MTSU students show school children that food comes from a farm
G’Anni Milton, Tinsley Pittenger and Allison Swenson and nearly 900 other Rutherford County school children have no idea how much MTSU senior Austin Brennstuhl wants them to know where there food comes from — and he doesn’t mean the grocery store.
The children from 10 schools across the county learned about farm life Tuesday (April 11) during the fourth annual MTSU Agricultural Education Spring Fling in the Tennessee Livestock Center.
To watch video from the event, visit https://youtu.be/hVyNdkdi4Nw.
Between 1,000 and 1,200 people altogether participated in the MTSU agritourism class-led field trip to expose the youngsters to vegetables, animals and chocolate milk from the university’s dairy.
The children — from Eagleville, Walter Hill, Kittrell, Buchanan, La Vergne Lake, Thurman Francis, Campus School, Middle Tennessee Christianand McFadden — were exposed to two corn mazes, corn hole, a barrel horse, about 10 animals, farm equipment, beekeeping and more.
Milton, 4, a Kittrell Elementary kindergarten student who had a mother, Monique Alsup, as a chaperone, enjoyed the playground and “picked all kinds of fruit and vegetables and eggs, too.”
Pittenger, 8, a second-grader at Eagleville High (houses pre-K through 12th-graders), said she experienced “a lot of fun … milking the cow, the corn maze and seeing all the animals, especially the horse.”
Swenson, 7, a second-grader at Walter Hill Elementary, liked “petting the animals and the maze, picking the fruit and vegetables, and learning about bees.”
Brennstuhl, 23, from Eagleville, served as student coordinator for the event, which is operated by the agritourism class led by instructor Alanna Vaught.
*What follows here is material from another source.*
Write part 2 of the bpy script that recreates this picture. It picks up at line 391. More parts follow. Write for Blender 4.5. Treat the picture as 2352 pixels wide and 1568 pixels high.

He wishes the ag spring fling could expand.
“My heart has always been here,” said Brennstuhl, who was an agritourism class member in 2016. “It’s what I’ve always loved — to teach kids about a lost time (farm life). … I would love to see this grow bigger and longer (additional days), even having special needs children come and get the same experience.”
Nearly halfway through the event, Vaught said things were organized and running smoothly.
“You want students to enjoy the experience and not be bored,” Vaught said.
One of the checklist items includes safety. A student who is a registered nurse and several other students who know CPR were available if needed.
Because the event has been just held one day in the spring, Vaught said it is on a first-come, first-served basis.